The scale factor is the single unknown function. Finding $a(t)$ tells you the entire expansion history of the universe.

The Friedmann equations

Plugging the FLRW metric into Einstein’s field equations with a perfect fluid stress-energy tensor gives:

$$\left(\frac{\dot{a}}{a}\right)^2 = \frac{8\pi G}{3}\rho - \frac{kc^2}{a^2} + \frac{\Lambda c^2}{3}$$

$$\frac{\ddot{a}}{a} = -\frac{4\pi G}{3}\left(\rho + \frac{3p}{c^2}\right) + \frac{\Lambda c^2}{3}$$

The first equation relates the expansion rate to the energy content. The second determines whether the expansion accelerates or decelerates.

The Hubble parameter $H(t) = \dot{a}/a$ measures the expansion rate. Today: $H_0 \approx 70$ km/s/Mpc.

Try It: Scale Factor Evolution

The scale factor $a(t)$ for different universe compositions. Adjust the density parameters to see how matter, radiation, and dark energy compete.

Three eras

The universe’s contents dilute differently as space expands:

Component Density scaling Equation of state Dominates when
Radiation $\rho \propto a^{-4}$ $p = \rho c^2/3$ Early universe ($a \ll 1$)
Matter $\rho \propto a^{-3}$ $p = 0$ Middle era
Dark energy ($\Lambda$) $\rho = \text{const}$ $p = -\rho c^2$ Late universe ($a \gg 1$)

Radiation dilutes fastest (redshift stretches wavelengths), so it dominated earliest. Matter dilutes next. Dark energy doesn’t dilute at all — its density is constant — so it eventually dominates. We’re currently in the transition from matter domination to dark energy domination.

Observational pillars

1. Hubble’s law (1929): Galaxies recede with velocity proportional to distance: $v = H_0 d$. This is exactly what the FLRW metric predicts — space itself is expanding.

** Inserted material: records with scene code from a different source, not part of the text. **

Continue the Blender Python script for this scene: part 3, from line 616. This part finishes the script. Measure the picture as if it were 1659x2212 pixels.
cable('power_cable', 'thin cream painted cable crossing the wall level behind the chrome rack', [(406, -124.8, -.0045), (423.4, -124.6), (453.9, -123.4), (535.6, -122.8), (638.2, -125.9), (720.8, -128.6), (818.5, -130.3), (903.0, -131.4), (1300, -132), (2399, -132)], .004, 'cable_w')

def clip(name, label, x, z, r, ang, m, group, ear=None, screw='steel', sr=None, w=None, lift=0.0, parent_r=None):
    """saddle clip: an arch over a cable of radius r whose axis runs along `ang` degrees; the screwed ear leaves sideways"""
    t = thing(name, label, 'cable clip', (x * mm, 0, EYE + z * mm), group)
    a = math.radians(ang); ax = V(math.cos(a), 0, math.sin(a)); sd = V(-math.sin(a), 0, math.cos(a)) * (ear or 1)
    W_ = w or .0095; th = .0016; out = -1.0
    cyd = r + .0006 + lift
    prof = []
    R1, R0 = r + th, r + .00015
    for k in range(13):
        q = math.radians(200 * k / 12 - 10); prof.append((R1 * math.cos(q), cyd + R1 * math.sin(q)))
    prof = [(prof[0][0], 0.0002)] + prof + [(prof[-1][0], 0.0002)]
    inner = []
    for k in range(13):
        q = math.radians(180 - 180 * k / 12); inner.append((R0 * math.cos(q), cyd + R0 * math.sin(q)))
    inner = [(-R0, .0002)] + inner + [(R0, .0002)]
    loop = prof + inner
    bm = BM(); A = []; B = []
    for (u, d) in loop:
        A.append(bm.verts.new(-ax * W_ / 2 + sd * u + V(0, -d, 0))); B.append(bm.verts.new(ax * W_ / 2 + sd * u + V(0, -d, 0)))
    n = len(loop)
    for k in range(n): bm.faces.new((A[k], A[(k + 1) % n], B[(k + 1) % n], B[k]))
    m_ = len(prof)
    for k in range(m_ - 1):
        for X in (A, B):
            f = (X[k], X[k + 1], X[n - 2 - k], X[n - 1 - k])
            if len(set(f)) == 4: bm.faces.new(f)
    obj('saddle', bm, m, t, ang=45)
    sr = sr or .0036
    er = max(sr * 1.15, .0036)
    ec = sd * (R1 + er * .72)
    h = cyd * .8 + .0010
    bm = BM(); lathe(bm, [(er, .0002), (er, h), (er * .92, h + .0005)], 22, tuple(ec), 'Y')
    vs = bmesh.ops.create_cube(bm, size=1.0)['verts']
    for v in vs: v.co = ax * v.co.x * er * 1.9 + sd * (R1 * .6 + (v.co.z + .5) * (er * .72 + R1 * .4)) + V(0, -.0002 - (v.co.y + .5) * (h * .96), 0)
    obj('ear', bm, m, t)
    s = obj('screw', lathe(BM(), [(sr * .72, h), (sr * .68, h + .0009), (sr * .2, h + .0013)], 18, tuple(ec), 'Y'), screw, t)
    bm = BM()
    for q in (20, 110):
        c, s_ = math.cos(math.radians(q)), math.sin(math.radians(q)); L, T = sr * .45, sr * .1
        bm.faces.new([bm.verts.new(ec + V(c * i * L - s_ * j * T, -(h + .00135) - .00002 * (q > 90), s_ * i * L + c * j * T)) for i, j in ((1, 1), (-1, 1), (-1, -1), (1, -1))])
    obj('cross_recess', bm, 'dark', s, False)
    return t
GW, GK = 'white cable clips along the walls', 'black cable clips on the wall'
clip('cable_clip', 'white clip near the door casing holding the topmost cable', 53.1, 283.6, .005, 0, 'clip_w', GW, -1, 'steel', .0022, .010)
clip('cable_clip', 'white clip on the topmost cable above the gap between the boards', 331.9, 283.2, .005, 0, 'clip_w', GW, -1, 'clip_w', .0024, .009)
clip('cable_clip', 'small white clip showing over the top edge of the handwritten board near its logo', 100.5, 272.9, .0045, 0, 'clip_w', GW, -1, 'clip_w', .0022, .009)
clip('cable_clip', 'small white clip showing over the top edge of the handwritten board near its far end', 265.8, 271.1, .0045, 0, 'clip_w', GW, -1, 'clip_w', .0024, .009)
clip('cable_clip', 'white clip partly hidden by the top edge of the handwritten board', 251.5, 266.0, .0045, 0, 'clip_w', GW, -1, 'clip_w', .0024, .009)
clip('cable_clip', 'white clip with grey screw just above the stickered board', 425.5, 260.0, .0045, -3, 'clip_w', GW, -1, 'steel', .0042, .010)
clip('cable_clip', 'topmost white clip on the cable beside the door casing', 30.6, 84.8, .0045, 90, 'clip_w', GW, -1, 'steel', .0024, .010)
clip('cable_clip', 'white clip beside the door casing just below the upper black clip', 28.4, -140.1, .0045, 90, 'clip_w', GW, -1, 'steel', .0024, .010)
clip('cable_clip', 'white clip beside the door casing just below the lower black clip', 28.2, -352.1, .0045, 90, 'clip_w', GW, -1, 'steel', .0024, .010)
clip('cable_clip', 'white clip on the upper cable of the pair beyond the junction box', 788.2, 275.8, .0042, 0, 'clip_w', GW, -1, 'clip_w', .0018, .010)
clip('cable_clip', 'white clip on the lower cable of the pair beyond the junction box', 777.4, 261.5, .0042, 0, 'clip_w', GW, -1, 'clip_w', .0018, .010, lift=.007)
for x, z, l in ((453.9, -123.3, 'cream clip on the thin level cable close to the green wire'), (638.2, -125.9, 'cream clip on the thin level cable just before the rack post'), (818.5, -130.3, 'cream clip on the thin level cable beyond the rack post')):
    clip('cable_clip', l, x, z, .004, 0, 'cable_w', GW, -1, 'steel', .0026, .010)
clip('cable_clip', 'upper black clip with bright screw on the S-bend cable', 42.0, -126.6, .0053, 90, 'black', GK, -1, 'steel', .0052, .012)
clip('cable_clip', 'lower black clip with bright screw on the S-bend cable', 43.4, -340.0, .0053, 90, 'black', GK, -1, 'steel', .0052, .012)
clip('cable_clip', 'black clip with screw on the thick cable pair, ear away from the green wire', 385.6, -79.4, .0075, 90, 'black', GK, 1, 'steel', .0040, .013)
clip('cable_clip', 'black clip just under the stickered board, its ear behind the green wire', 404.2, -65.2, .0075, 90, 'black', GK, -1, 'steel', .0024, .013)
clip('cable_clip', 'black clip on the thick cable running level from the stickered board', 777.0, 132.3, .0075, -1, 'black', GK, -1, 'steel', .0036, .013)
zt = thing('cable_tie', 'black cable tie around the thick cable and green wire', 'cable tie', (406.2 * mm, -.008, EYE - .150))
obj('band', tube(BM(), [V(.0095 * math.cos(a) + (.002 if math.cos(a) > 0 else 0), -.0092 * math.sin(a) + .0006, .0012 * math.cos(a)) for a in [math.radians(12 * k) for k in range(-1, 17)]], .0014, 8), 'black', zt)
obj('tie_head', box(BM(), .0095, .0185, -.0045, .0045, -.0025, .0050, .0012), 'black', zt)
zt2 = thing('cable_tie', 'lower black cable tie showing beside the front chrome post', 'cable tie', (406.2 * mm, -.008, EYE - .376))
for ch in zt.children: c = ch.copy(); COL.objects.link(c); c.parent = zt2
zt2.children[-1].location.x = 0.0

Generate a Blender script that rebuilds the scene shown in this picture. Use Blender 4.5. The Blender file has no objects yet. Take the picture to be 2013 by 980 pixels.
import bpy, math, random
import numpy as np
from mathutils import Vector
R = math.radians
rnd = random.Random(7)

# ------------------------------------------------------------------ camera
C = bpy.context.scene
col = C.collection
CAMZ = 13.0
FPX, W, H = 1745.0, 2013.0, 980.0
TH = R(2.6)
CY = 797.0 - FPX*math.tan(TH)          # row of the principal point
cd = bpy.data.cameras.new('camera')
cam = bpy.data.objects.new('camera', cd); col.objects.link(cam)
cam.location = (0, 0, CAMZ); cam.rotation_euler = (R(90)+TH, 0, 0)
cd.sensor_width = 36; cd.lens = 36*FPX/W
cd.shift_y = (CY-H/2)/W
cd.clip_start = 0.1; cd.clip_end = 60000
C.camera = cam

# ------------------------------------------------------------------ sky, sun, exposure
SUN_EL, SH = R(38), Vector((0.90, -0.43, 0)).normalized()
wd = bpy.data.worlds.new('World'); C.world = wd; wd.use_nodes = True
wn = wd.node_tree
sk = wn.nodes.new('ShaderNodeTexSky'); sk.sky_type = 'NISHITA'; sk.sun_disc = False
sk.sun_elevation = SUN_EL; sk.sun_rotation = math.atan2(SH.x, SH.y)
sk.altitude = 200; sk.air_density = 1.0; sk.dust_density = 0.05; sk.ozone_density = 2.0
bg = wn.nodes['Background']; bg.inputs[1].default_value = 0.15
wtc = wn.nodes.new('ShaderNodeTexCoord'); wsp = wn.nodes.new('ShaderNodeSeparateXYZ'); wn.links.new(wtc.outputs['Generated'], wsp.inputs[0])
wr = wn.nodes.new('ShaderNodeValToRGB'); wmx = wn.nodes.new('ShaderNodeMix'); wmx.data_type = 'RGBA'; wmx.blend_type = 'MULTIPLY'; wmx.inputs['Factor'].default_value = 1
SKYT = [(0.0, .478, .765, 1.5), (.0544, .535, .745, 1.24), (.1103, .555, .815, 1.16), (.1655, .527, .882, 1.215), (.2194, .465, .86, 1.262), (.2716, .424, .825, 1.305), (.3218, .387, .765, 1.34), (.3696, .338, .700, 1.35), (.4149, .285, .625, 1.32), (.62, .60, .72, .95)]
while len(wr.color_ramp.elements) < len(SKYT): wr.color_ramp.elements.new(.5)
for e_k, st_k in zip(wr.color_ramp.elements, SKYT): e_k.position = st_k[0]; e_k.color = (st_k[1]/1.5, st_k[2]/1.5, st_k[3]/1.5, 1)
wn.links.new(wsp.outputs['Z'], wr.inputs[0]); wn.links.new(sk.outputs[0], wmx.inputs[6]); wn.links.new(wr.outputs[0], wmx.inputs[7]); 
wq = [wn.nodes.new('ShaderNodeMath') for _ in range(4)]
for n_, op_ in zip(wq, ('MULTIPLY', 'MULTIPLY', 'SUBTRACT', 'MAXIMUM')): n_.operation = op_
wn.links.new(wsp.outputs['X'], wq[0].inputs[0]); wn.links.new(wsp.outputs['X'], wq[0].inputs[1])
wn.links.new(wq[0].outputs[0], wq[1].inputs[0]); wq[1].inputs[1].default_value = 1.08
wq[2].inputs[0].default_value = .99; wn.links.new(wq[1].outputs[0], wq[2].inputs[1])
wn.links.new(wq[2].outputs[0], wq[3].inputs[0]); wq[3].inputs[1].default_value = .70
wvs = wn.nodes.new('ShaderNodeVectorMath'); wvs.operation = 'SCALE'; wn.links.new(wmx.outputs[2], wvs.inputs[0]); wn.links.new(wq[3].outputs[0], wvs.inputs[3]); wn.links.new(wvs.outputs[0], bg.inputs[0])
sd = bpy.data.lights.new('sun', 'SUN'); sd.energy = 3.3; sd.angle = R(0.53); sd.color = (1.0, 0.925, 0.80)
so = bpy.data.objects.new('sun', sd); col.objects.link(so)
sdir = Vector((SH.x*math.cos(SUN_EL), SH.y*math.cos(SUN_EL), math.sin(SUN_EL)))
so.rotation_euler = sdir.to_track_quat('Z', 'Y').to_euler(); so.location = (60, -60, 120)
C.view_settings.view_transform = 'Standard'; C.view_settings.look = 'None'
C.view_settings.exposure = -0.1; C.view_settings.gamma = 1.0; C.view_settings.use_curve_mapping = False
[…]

2. The cosmic microwave background (1965): A nearly uniform thermal radiation at 2.725 K filling all of space. The afterglow of the hot, dense early universe, emitted when the universe was 380,000 years old and cooled by the expansion from ~3000 K to 2.7 K. Its tiny anisotropies ($\sim 10^{-5}$) encode the seeds of all structure — galaxies, clusters, voids.

3. Accelerating expansion (1998): Type Ia supernovae at high redshift are dimmer than expected in a decelerating universe, implying that the expansion is speeding up. Consistent with $\Lambda > 0$ — a cosmological constant, or more generally, dark energy with $w \approx -1$.

The concordance model

Current best measurements (Planck + BAO + supernovae): $\Omega_m \approx 0.31$, $\Omega_\Lambda \approx 0.69$, $k \approx 0$ (flat to high precision). The universe is 13.8 billion years old and will expand forever, with the expansion accelerating exponentially.

About 68% dark energy, 27% dark matter, 5% ordinary matter. We understand the 5%.